EPISODE 1 - Kennedy et Sinatra : une bromance épique, une rupture fracassante

EPISODE 2 - Elvis Presley et Richard Nixon : cette folle entrevue entre le "King" et le président

EPISODE 3 - Jimmy Carter et Bob Dylan, amis pour la vie : "En écoutant ses disques..."

Le 19 janvier 1993, Bill Clinton, devenu le 42e Président des Etats-Unis, fête son élection en grande pompe au Capital Center de Washington. Pour célébrer la victoire du camp démocrate – privé de la Maison-Blanche pendant douze ans –, de nombreuses vedettes ont fait le déplacement : Barbra Streisand, Michael Jackson, Elton John… A tour de rôle, les stars défilent sur scène et interprètent leurs tubes. Mais dans cette ambiance survoltée, les 18 000 invités n’attendent qu’une chose : la prestation de Fleetwood Mac ! A la surprise générale, les cinq membres de ce groupe, dont la carrière a connu son apogée à la fin des années 1970, ont accepté de mettre leurs querelles de côté et de reprendre sur scène l’un de leurs plus gros tubes : Don’t Stop.

Quand le moment arrive enfin et qu’en file indienne, les musiciens fendent la foule pour s’emparer de leurs instruments, la salle exulte. "Il faut réaliser le caractère exceptionnel du moment, explique Christophe Delbrouck, écrivain et auteur d’une biographie du groupe anglo-américain. C’est la première fois, depuis de nombreuses années, que ces artistes jouent ensemble. Le guitariste Lindsey Buckingham avait quitté la formation en 1987. La chanteuse Stevie Nicks avait fait de même en 1990 pour se consacrer à sa carrière solo." Les deux s’insultent d’ailleurs copieusement par médias interposés. En 1993, Fleetwood Mac, qui a vendu des millions de disques à ses grandes heures, est l’ombre de lui-même. Sauf que le "rumours five" – nom de la joyeuse bande, en référence à l’un de leurs albums – ne peut rien refuser aux Clinton, fan de la première heure, qui collectionne tout ce qu’il peut sur ses idoles.

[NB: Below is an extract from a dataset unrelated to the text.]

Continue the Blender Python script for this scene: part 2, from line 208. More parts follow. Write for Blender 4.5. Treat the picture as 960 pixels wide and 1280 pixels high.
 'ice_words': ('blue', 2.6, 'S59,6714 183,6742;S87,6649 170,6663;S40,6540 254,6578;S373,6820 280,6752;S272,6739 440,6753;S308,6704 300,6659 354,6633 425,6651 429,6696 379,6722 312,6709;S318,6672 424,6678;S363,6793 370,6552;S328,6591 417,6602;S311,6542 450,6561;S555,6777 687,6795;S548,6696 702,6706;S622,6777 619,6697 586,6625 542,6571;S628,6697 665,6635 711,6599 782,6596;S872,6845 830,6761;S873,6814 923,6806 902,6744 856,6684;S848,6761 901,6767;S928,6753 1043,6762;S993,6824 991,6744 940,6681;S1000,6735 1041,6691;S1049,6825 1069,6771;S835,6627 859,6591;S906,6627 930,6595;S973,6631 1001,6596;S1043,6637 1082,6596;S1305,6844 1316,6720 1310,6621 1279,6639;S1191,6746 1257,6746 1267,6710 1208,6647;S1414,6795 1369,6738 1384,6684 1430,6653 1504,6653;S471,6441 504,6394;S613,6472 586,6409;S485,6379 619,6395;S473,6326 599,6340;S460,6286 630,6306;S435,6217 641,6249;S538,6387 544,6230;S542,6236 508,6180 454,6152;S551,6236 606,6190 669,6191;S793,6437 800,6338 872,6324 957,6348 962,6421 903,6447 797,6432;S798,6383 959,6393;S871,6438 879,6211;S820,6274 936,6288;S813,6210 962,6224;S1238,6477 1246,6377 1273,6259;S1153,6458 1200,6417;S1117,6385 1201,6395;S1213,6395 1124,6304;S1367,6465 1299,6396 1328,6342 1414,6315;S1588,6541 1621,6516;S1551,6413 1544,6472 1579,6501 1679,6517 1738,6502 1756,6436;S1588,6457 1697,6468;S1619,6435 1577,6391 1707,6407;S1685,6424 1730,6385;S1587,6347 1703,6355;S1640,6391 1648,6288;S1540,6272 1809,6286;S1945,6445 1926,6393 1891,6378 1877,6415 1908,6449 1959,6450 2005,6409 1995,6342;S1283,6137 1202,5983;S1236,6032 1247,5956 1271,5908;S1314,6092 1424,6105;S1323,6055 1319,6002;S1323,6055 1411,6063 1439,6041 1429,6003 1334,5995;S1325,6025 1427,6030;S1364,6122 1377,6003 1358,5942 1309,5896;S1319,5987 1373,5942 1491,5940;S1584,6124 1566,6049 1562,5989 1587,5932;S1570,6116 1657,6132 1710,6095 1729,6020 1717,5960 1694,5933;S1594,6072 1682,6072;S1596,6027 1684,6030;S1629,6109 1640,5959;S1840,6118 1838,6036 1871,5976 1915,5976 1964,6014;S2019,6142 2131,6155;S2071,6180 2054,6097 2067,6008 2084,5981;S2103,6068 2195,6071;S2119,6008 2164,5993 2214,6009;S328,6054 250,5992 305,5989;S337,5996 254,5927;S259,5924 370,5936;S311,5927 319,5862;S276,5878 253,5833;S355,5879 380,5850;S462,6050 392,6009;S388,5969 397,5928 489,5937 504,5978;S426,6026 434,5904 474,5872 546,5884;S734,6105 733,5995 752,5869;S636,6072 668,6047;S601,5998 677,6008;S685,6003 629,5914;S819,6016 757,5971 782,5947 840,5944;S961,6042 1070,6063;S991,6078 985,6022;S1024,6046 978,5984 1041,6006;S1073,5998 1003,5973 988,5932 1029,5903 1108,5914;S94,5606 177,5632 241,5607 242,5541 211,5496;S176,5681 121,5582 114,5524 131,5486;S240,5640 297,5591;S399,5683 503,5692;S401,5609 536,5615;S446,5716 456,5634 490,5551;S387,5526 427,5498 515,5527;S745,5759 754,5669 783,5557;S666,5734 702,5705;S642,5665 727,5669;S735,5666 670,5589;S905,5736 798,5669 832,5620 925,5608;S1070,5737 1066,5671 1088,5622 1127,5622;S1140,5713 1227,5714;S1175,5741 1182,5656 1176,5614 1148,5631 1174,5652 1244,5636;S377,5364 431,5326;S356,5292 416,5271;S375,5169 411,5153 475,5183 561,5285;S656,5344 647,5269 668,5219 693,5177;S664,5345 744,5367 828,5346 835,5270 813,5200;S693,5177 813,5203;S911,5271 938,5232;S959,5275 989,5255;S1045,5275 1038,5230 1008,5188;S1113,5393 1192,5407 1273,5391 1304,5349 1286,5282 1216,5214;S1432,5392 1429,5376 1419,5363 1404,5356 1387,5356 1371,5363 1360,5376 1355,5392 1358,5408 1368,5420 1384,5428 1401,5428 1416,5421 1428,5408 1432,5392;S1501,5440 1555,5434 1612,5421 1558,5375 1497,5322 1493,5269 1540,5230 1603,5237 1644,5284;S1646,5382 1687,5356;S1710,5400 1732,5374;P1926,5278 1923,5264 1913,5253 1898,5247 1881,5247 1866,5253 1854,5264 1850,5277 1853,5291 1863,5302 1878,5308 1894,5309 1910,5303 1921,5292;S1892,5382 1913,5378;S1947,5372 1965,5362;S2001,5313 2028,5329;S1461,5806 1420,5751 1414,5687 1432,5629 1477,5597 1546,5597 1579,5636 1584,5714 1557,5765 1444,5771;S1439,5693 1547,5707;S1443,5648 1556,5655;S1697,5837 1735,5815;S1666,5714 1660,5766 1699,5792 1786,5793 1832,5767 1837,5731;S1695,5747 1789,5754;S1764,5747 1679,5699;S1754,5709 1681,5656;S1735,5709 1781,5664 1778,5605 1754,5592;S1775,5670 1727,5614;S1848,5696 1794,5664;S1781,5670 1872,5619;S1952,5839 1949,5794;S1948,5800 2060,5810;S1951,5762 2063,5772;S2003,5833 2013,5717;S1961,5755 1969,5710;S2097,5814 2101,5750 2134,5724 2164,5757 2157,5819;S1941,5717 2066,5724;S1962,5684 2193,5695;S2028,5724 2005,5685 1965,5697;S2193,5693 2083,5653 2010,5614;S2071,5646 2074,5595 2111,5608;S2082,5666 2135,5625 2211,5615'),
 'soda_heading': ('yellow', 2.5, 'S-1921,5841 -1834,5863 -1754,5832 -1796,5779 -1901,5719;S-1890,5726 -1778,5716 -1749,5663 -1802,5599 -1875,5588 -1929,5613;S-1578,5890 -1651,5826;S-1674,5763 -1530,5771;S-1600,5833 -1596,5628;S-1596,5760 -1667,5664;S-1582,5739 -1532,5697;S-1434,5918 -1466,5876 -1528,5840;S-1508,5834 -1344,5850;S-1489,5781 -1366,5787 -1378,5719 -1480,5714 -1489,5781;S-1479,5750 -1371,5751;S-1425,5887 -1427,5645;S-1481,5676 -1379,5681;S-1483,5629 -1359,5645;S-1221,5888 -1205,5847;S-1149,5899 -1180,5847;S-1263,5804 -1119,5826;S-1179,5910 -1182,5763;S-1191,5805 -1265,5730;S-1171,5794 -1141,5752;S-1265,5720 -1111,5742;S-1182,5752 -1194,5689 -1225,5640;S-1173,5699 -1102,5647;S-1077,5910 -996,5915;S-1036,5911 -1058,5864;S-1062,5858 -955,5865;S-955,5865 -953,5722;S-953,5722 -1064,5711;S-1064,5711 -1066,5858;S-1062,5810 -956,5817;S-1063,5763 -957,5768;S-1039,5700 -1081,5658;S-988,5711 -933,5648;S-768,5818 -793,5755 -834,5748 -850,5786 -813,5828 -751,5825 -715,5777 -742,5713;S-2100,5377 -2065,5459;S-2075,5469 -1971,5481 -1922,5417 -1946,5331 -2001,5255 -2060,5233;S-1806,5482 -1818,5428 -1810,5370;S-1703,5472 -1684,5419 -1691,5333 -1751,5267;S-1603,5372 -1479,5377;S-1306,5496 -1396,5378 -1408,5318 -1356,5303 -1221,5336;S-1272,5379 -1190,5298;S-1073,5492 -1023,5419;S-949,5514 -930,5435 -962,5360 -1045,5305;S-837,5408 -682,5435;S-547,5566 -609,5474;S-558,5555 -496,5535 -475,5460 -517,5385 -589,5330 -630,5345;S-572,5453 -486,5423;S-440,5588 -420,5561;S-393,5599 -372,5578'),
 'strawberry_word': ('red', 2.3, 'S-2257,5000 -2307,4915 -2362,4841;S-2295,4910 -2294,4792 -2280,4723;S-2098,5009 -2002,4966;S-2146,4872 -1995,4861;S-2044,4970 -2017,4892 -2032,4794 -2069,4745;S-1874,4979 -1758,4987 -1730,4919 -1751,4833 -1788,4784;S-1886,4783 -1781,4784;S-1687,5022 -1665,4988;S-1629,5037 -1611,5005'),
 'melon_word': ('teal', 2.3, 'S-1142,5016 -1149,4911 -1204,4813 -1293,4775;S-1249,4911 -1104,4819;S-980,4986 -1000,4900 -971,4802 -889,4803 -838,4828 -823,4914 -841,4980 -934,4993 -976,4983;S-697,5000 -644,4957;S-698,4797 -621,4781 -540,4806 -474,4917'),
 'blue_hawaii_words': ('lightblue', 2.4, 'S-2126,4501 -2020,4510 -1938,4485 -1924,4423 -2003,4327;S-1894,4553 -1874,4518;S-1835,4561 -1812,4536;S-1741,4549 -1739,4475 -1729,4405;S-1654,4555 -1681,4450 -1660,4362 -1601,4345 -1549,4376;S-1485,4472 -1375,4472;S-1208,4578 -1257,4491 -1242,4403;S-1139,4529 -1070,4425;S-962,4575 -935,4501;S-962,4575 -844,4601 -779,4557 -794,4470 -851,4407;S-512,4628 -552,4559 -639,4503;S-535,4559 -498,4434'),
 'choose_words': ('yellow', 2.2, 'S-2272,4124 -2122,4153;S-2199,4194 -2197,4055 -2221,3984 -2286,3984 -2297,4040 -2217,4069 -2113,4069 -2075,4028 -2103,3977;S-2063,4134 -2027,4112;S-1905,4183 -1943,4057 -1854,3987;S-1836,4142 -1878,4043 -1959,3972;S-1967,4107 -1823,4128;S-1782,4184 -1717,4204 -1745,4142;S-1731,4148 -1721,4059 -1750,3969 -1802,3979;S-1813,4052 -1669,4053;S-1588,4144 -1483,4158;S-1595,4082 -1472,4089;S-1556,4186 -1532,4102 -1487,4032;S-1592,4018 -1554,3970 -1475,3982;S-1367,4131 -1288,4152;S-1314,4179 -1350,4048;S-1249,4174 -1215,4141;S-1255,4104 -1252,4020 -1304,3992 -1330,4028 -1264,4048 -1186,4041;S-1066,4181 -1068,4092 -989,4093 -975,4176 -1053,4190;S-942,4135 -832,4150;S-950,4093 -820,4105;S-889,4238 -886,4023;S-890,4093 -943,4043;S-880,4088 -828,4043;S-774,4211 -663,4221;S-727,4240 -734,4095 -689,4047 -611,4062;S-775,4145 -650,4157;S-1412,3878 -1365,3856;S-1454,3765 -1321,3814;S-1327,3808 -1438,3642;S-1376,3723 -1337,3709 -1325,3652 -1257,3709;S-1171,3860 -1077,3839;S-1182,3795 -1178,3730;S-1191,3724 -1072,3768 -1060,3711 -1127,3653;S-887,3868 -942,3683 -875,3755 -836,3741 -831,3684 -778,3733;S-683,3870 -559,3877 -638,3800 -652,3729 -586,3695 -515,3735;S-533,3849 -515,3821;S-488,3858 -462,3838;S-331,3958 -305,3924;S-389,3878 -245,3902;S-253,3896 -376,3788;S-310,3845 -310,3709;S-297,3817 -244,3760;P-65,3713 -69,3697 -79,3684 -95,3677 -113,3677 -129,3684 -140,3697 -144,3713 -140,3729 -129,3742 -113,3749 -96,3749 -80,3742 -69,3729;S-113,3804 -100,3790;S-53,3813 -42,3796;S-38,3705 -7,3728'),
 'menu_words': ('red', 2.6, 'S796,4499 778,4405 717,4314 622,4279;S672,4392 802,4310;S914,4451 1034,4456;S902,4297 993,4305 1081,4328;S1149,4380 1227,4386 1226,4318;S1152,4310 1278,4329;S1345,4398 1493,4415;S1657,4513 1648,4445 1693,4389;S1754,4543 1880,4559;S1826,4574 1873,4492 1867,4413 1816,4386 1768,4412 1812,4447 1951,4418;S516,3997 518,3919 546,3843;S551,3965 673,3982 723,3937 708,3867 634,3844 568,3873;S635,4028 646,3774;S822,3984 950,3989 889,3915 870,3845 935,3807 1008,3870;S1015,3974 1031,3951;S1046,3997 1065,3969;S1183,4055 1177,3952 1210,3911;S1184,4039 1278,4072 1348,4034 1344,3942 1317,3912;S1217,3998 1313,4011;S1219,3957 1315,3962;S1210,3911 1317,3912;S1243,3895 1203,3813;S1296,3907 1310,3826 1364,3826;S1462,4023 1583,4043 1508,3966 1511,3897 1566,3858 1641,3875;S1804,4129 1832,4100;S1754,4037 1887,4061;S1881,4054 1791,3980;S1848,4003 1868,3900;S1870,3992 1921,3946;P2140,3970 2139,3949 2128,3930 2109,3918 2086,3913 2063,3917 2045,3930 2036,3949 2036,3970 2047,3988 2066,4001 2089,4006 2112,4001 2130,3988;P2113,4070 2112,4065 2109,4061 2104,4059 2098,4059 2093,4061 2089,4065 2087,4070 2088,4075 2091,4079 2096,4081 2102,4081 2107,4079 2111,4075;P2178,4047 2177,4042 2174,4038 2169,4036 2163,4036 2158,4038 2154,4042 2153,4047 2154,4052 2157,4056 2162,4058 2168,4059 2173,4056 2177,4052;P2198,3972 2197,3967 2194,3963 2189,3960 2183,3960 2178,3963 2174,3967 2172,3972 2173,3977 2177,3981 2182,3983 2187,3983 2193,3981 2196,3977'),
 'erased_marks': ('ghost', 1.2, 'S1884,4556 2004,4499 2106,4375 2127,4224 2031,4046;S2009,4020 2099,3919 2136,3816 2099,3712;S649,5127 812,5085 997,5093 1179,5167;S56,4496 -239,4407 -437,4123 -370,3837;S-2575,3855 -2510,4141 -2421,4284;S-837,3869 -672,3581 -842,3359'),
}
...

Depuis quelques mois, Don’t Stop est même devenu l’hymne non-officiel du gouverneur de l’Arkansas. Bruce Lindsey, ancien confident du président démocrate, raconte en exclusivité pour L’Express la genèse de l’histoire. "Bill Clinton et moi-même étions en Californie pour un discours avant qu’il n’annonce sa candidature à la présidence. Un jeune bénévole, Shawn Landres [NDLR : qui travaillera plus tard à la Maison-Blanche pour Barack Obama], nous conduisait ; il a dit au futur président que, s’il se présentait, Don’t Stop devrait être la chanson thème de sa campagne. Shawn possédait une cassette contenant un enregistrement et il l’a diffusée sur le lecteur de la voiture."

La révélation de Bill Clinton

En écoutant la chanson, Bill Clinton a comme une révélation. Le message principal ("Demain sera meilleur qu’avant") correspond pile à ce qu’il souhaite transmettre. Mais il est encore trop tôt pour choisir un hymne de campagne. Le choix définitif se fait quelques semaines plus tard, dans la précipitation. "La veille de l’annonce de sa candidature, alors que nous réfléchissions au programme, nous avons pris conscience que la musique que l’orchestre du lycée de Hope allait jouer – des marches militaires – n’était pas assez entraînante pour mobiliser la foule. J’ai été chargé de trouver une musique appropriée. Je me suis souvenu de la suggestion de Shawn et, après avoir appelé plusieurs disquaires du coin, j’ai trouvé un exemple de l’album Rumours, sorti en 1977. Nous l’avons écouté et décidé que cela ferait l’affaire", explique Bruce Lindsey.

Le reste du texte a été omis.